The implication: “no good deed goes unpunished.” The suggestion is abhorrent to me. As I said, I know Doug and he is not violent.

Over the intervening months, I made contact with several of Doug’s friends. They all unanimously agreed Doug was not violent. In fact, one of his friends told me about relating the story of the incident to another friend whose response was “No way, Doug wouldn’t hurt anyone”.

The story simply didn’t sit right. Doug had friends helping him move into the house that night.  It doesn’t seem reasonable he needed the assistance of the neighbors.

Apparently, the incident happened the first night Doug intended to sleep in the house. Something went down in the house which had a violent ending; however, it certainly wasn’t because someone performed a good deed for Doug.

When she first went next door Sunday morning, nobody appeared to be home. Peeking in a window, she spotted beer cans and liquor bottles on the floor. A window was broken.

“I thought maybe they broke the window when they were moving the furniture,” she said.

When time passed with no word from the men, Diaz questioned other neighbors.

“They said they heard them arguing and saw them wrestling,” Diaz said.

Then Kirk arrived at the house accompanied by a man who drove off a short time later. She said Kirk opened the door only a crack when she knocked.

Chased by demons

The man who accompanied Kirk later told police that Kirk, a friend for 15 years, had asked him for a ride. He said Kirk told him that he thought he might have killed someone at the house.

“Kirk told him that he had fired his AR [rifle] but didn’t know if he had hit anyone,” an investigator stated in the affidavit.

Kirk also told the man that he had been chased by demons and had jumped out a window. The man told police that he could see scratches and cuts on Kirk’s arms, the affidavit states.

The man told police that he left Kirk’s house immediately after walking inside and spotting what appeared to be a man’s arm on the floor. He called 911 to report what he had seen, but when he drove back to get the house’s address, he found officers already on the scene.

The man told police that Kirk called him several times Sunday, telling him he had messed up, was leaving town and did not want to go to prison, the affidavit states.

Police reported finding an “assault-type” rifle in bushes in front of the broken window. Diaz said her nephew saw officers taking several guns from Kirk’s house.

Parts of the news media reports seemed reasonable, while others didn’t fit the facts. I believe Doug went through the broken window, and it is reasonable to think he shot an AR-15.

Doug is a gun enthusiast. He owns several guns. I don’t know how many.

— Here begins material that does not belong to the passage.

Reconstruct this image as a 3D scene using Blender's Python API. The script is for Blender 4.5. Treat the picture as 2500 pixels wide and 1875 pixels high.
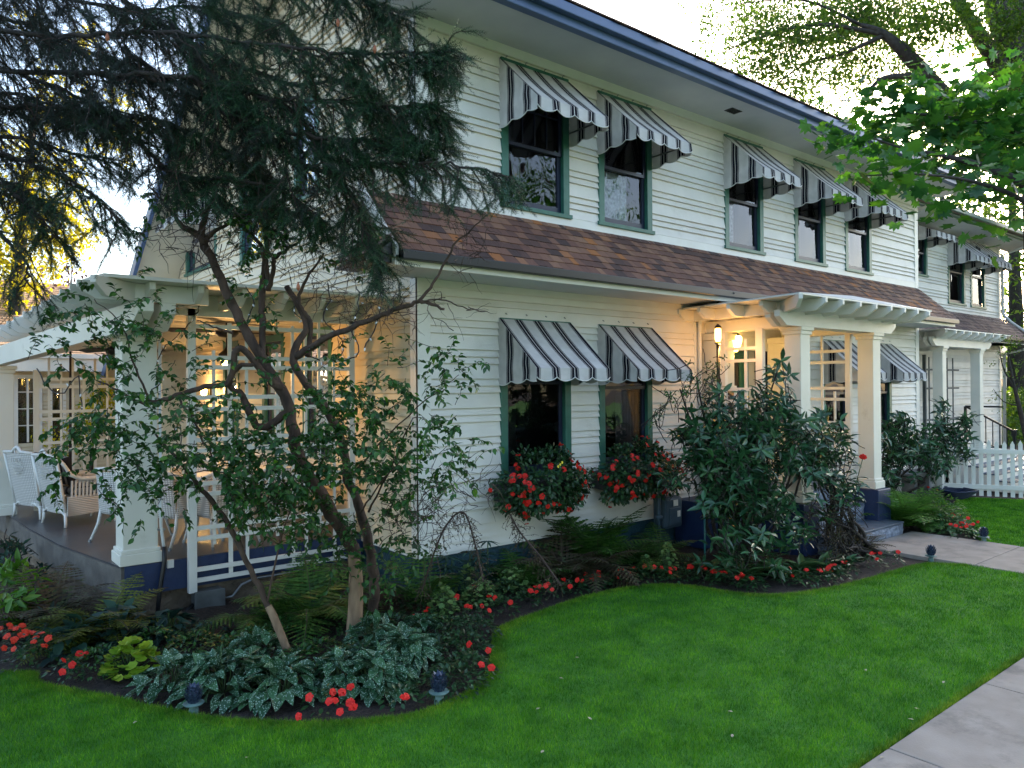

He owns at least two AR-15s or similar. He also likes .44s and .45s. Does that somehow make him a criminal? Doug is not a criminal; certainly he has not been convicted of a felony nor to my knowledge, a misdemeanor. He has owned guns all his adult life. He grew up with guns just as I did. I purchased my first gun at age 12 with newspaper route money.

Why, though, did he go through a window and not the door? Why did police find a rifle outside of the window? Does this sound like a cold-blooded killer or the actions of a panicked person?

Many years ago, I read the story of a policeman who was being pursued by someone wielding a knife. The officer turned and ran, firing over his shoulder until his revolver was empty. The officer was then overtaken and stabbed but, I can’t recall the final outcome, whether he lived or died. Unfortunately, I was not able to find this story on the net. I believe I first heard of it during peace officer training I received in the early 1980’s.

You see, even trained professionals can panic.